Authorities have alleged that Jeffs, who will first be prosecuted on charges in Utah and then in Arizona, had arranged marriages between underage girls and older men. The sect practices polygamy and broke away from the main Mormon church.

Prosecutors said victims in polygamy cases face powerful influence against cooperating with authorities from family members and community members who consider Jeffs a prophet of God.

"They pretty much have to renounce their entire heritage to go against the prophet," said Arizona Attorney General Terry Goddard, one of the prosecutors involved in the crackdown. "That has got to be hard to do."

Goddard said his office has had cases where prosecutors had proof of sect members marrying underage girls but lacked a victim to testify at trial.
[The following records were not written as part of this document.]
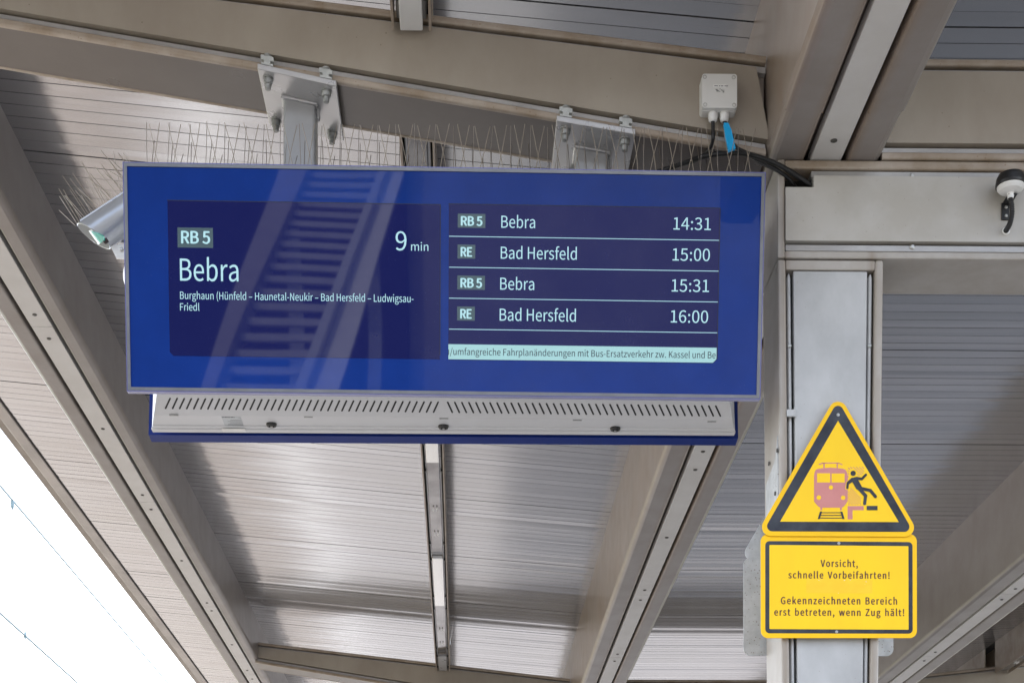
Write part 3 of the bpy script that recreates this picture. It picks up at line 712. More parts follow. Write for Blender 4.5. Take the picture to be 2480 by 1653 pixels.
# ------------------------------------------------------------------ board brackets
def bracket(corner_px, bolts_px, tube_px, label):
    (x0, ya), (x1, yb2) = corner_px          # front upper edge corners of the plate
    Yf = YA-.018; Yb = Yf+.25
    A, B = PY(x0, ya, Yf), PY(x1, yb2, Yf)
    slope = (B.z-A.z)/(B.x-A.x); th_ = .0145
    def Z(x): return A.z+slope*(x-A.x)
    t = thing('mounting_bracket', ((A.x+B.x)/2, (Yf+Yb)/2, Z((A.x+B.x)/2)), label, 'bracket', 'bolted brackets holding the departure board')
    v = [(A.x, Yf), (B.x, Yf), (B.x, Yb), (A.x, Yb)]
    MB().hexa([(x, y, Z(x)-th_) for x, y in v]+[(x, y, Z(x)) for x, y in v]).obj('top_plate', 'galv', t, .002)
    # tube
    tx0, tx1 = PY(tube_px[0], 300, YA+.1).x, PY(tube_px[1], 300, YA+.1).x
    ty0, ty1 = YA+.078, YA+.078+.075
    zlow = TL.z-.05
    MB().hexa([(tx0, ty0, zlow), (tx1, ty0, zlow), (tx1, ty1, zlow), (tx0, ty1, zlow)]+[(x, y, Z(x)-th_-.0005) for x, y in ((tx0, ty0), (tx1, ty0), (tx1, ty1), (tx0, ty1))]).obj('hanger_tube', 'tube', t, .008, seg=3)
    # weld seam round the tube
    wz = lambda x: Z(x)-th_-.003
    loop = [(tx0-.001, ty0-.001), (tx1+.001, ty0-.001), (tx1+.001, ty1+.001), (tx0-.001, ty1+.001), (tx0-.001, ty0-.001)]
    P = []
    for (xa_, ya_), (xb_, yb_) in zip(loop[:-1], loop[1:]):
        for k in range(14):
            f_ = k/14; x_ = xa_+(xb_-xa_)*f_; P.append((x_, ya_+(yb_-ya_)*f_, wz(x_)))
    P.append((loop[0][0], loop[0][1], wz(loop[0][0])))
    rr = random.Random(5)
    MB().tube(P, lambda i: .0045+rr.uniform(-.001, .001), 8).obj('weld_seam', 'galv', t)
    MB().box(tx1+.003, tx1+.009, ty0+.01, ty0+.022, Z(tx1)-th_-.036, Z(tx1)-th_-.006).obj('earthing_lug', 'tube', t, .001)
    for i, px in enumerate(bolts_px):
        yb_ = Yf+.030 if i < 2 else Yb-.030
        xx = PY(px, 300, yb_).x
        zt_ = Z(xx)-th_
        ax = Vector((slope*.4, 0, -1))
        bo = MB(); bo.lathe((xx, yb_, zt_), ax, [(0, .0145), (.003, .0145)], 24)
        bo.lathe((xx, yb_, zt_-.003), ax, [(0, .0115), (.0005, .0128), (.0125, .0128), (.014, .0112)], 6)
        bo.lathe((xx, yb_, zt_-.015), ax, [(0, .0078), (.014, .0078), (.0155, .0065)], 16)
        b_o = bo.obj('bolt', 'bolt', t)
        if i < 2:
            # clamp above the plate gripping the beam lip
            cw = .0165; z0 = Z(xx)+.0015
            cl = MB()
            y0c, y1c = Yf+.002, Yf+.0165
            prof = [(-cw*.92, 0), (cw*.92, 0), (cw*.92, .005), (cw*.48, .0055), (cw*.48, .0125), (cw, .0125), (cw, .023), (cw*.55, .0245), (-cw*.55, .0245), (-cw, .023), (-cw, .0125), (-cw*.48, .0125), (-cw*.48, .0055), (-cw*.92, .005)]
            sh = lambda x_, z_: (x_, z_+slope*x_)
            cl.loft([[(xx+sh(x_, z_)[0], yy, z0+sh(x_, z_)[1]) for x_, z_ in prof] for yy in (y0c, y1c)])
            co = cl.obj('beam_clamp', 'zinc', t, .001)
            MB().lathe((xx, (y0c+y1c)/2-.001, z0+.024), (0, 0, 1), [(0, .0105), (.004, .0105), (.0055, .009)], 18).obj('bolt_head', 'bolt', co)
    return t
bracket(((623.5, 153), (815, 195)), (650, 791, 669, 805), (688, 766), 'galvanised bracket on the left, its tube in full view above the board')
bracket(((1348, 279), (1539, 312)), (1369, 1513, 1388, 1520), (1393, 1472), 'galvanised bracket on the right, half hidden behind the top of the board')

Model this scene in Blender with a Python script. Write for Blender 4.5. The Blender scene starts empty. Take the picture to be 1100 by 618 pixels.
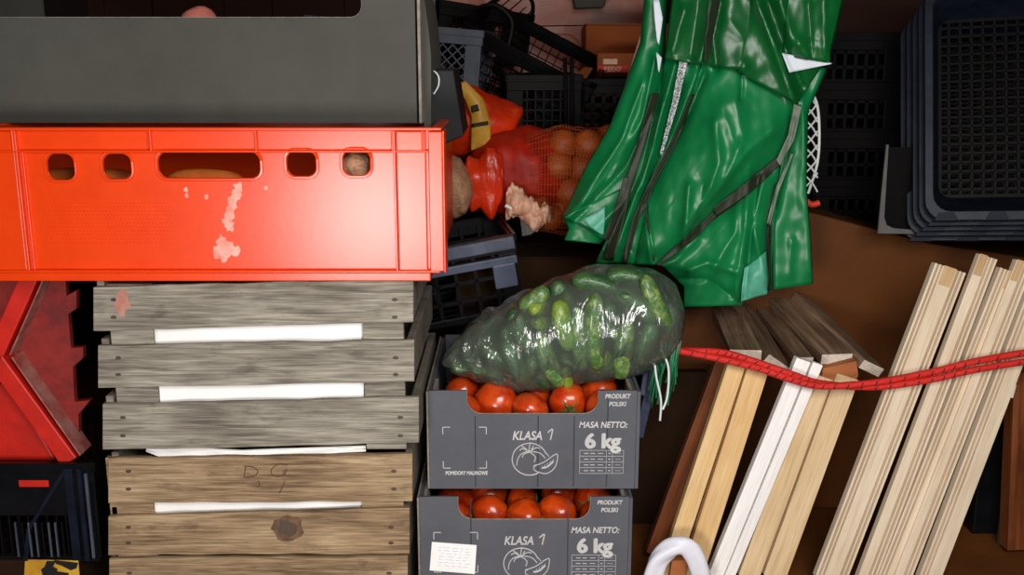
import bpy, bmesh, math, random
from mathutils import Vector, Matrix, Euler, noise
random.seed(7)
R = math.radians
SC = bpy.context.scene
COL = SC.collection
W_PX, H_PX, FPX = 1100, 618, 1100.0
PITCH = R(13.0)
CAM = Vector((0.0, -1.3, 0.8))

# ------------------------------------------------------------------ camera, world, lights, exposure
cd = bpy.data.cameras.new('camera'); cam = bpy.data.objects.new('camera', cd); COL.objects.link(cam)
cam.location = CAM; cam.rotation_euler = (R(90) - PITCH, 0, 0)
cd.sensor_width = 36; cd.lens = 36 * FPX / W_PX; cd.clip_start = 0.05; cd.clip_end = 50
SC.camera = cam
w = bpy.data.worlds.new('world'); SC.world = w; w.use_nodes = True
w.node_tree.nodes['Background'].inputs[0].default_value = (0.75, 0.85, 1.0, 1)
w.node_tree.nodes['Background'].inputs[1].default_value = 0.035

def area(name, loc, target, sx, sy, power, color):
    l = bpy.data.lights.new(name, 'AREA'); l.shape = 'RECTANGLE'; l.size = sx; l.size_y = sy
    l.energy = power; l.color = color
    o = bpy.data.objects.new(name, l); COL.objects.link(o); o.location = loc
    d = Vector(target) - Vector(loc); o.rotation_euler = d.to_track_quat('-Z', 'Y').to_euler()
    return o
area('daylight_opening', (0.34, -1.22, 1.00), (0.12, 0.0, 0.42), 0.7, 0.45, 14.5, (1.0, 0.965, 0.93))
area('low_glare_fill', (-0.36, -1.50, 0.36), (-0.10, 0.0, 0.5), 0.36, 0.34, 11.0, (1.0, 0.97, 0.95))  # low fill light added to put glare on the orange crate
area('warm_back_light', (0.0, 0.75, 1.12), (0.0, 0.85, 0.0), 0.3, 0.2, 0.22, (1.0, 0.42, 0.22))  # dim warm area light tinting the back of the load
vs = SC.view_settings
vs.view_transform = 'Standard'; vs.look = 'None'; vs.gamma = 1.0; vs.exposure = 0.25; vs.use_curve_mapping = False

# ------------------------------------------------------------------ helpers
def P(px, py, y):
    """world point on the plane Y=y seen at photo position (px, py); used to measure positions"""
    dx = (px - 550) / FPX; dz = (309 - py) / FPX
    c, s = math.cos(PITCH), math.sin(PITCH)
    d = Vector((dx, c + dz * s, -s + dz * c))
    return CAM + d * ((y - CAM.y) / d.y)

def srgb(c):
    return tuple(((v / 255) / 12.92 if v / 255 <= 0.04045 else ((v / 255 + 0.055) / 1.055) ** 2.4) for v in c) + (1,)

MATS = {}
def mat(name, c1, c2=None, rough=0.6, scale=12, stretch=(1, 1, 1), bump=0.0, bscale=60, metal=0.0, spec=0.5,
        coat=0.0, detail=6, c3=None, lo=0.35, hi=0.65, emit=None, noise_rough=0.0, trans=0.0):
    m = bpy.data.materials.new(name); m.use_nodes = True
    nt = m.node_tree; n = nt.nodes; b = n['Principled BSDF']
    b.inputs['Roughness'].default_value = rough; b.inputs['Metallic'].default_value = metal
    b.inputs['Specular IOR Level'].default_value = spec
    b.inputs['Coat Weight'].default_value = coat; b.inputs['Coat Roughness'].default_value = 0.15
    tc = n.new('ShaderNodeTexCoord'); oi = n.new('ShaderNodeObjectInfo')
    ad = n.new('ShaderNodeVectorMath'); ad.operation = 'ADD'
    mr = n.new('ShaderNodeVectorMath'); mr.operation = 'SCALE'; mr.inputs[0].default_value = (7, 5, 9)
    nt.links.new(oi.outputs['Random'], mr.inputs['Scale'])
    nt.links.new(tc.outputs['Object'], ad.inputs[0]); nt.links.new(mr.outputs[0], ad.inputs[1])
    mp = n.new('ShaderNodeMapping'); mp.inputs['Scale'].default_value = stretch
    nt.links.new(ad.outputs[0], mp.inputs[0])
    c2 = c2 or c1
    nz = n.new('ShaderNodeTexNoise'); nz.inputs['Scale'].default_value = scale; nz.inputs['Detail'].default_value = detail
    nz.inputs['Roughness'].default_value = 0.65
    nt.links.new(mp.outputs[0], nz.inputs['Vector'])
    cr = n.new('ShaderNodeValToRGB'); cr.color_ramp.elements[0].position = lo; cr.color_ramp.elements[1].position = hi
    cr.color_ramp.elements[0].color = srgb(c1); cr.color_ramp.elements[1].color = srgb(c2)
    if c3:
        e = cr.color_ramp.elements.new((lo + hi) / 2); e.color = srgb(c3)
    nt.links.new(nz.outputs['Fac'], cr.inputs[0]); nt.links.new(cr.outputs[0], b.inputs['Base Color'])
    if bump:
        bn = n.new('ShaderNodeTexNoise'); bn.inputs['Scale'].default_value = bscale; bn.inputs['Detail'].default_value = 4
        nt.links.new(mp.outputs[0], bn.inputs['Vector'])
        bp = n.new('ShaderNodeBump'); bp.inputs['Strength'].default_value = bump; bp.inputs['Distance'].default_value = 0.004
        nt.links.new(bn.outputs['Fac'], bp.inputs['Height']); nt.links.new(bp.outputs[0], b.inputs['Normal'])
    if emit:
        b.inputs['Emission Color'].default_value = srgb(c1); b.inputs['Emission Strength'].default_value = emit
    if trans:
        b.inputs['Transmission Weight'].default_value = trans
    MATS[name] = m
    return m

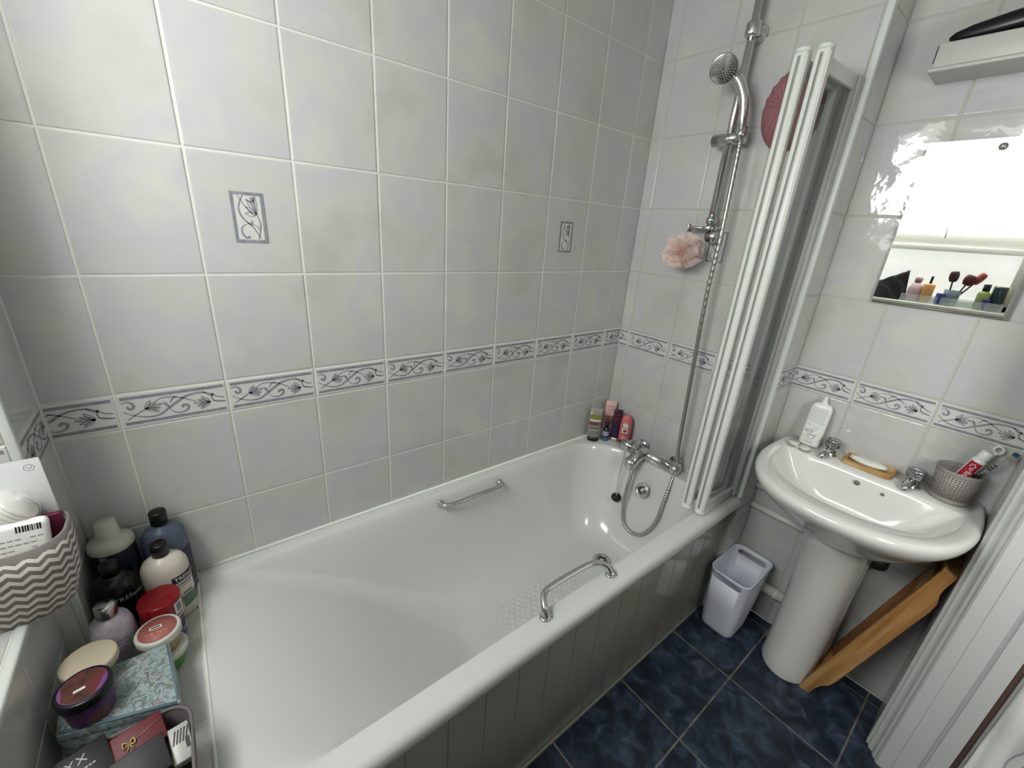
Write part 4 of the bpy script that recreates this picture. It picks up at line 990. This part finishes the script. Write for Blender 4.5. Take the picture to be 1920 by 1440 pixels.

Mohave County prosecutors won a conviction in July of a sect member without the testimony of the victim. Authorities had presented birth certificates to show the man on trial, who was 33 years old at the time of the offense, was the father of a child whose mother was 17 when she gave birth in 2001.

Smith was unavailable to comment Wednesday, but Goddard said he believes that prosecutors can move forward with the handful of cases against alleged polygamists in Colorado City.

Prosecutors said that while the arrest of Jeffs won't make that reluctance disappear, it might help encourage victims to come forward, because they can see that the church leader is being held accountable.

Utah Attorney General Mark Shurtleff said it took courage for witnesses to forward in civil and criminal cases involving the church and some of its members.

"It will take great courage for them to testify in these proceedings," Shurtleff said. "We congratulate them because the message is nobody is above the law."

Flora Jessop, a former member of the church who remains skeptical about whether Jeffs' arrest will significantly reduce the church's polygamy problems, said the key to building the case against Jeffs was a willingness of victims to talk.

"It's a matter of using the window of opportunity that we have to get resources, education, help to the women and children who do want out, releasing that stranglehold of fear that he has on their minds, enough to get them help," Jessop said.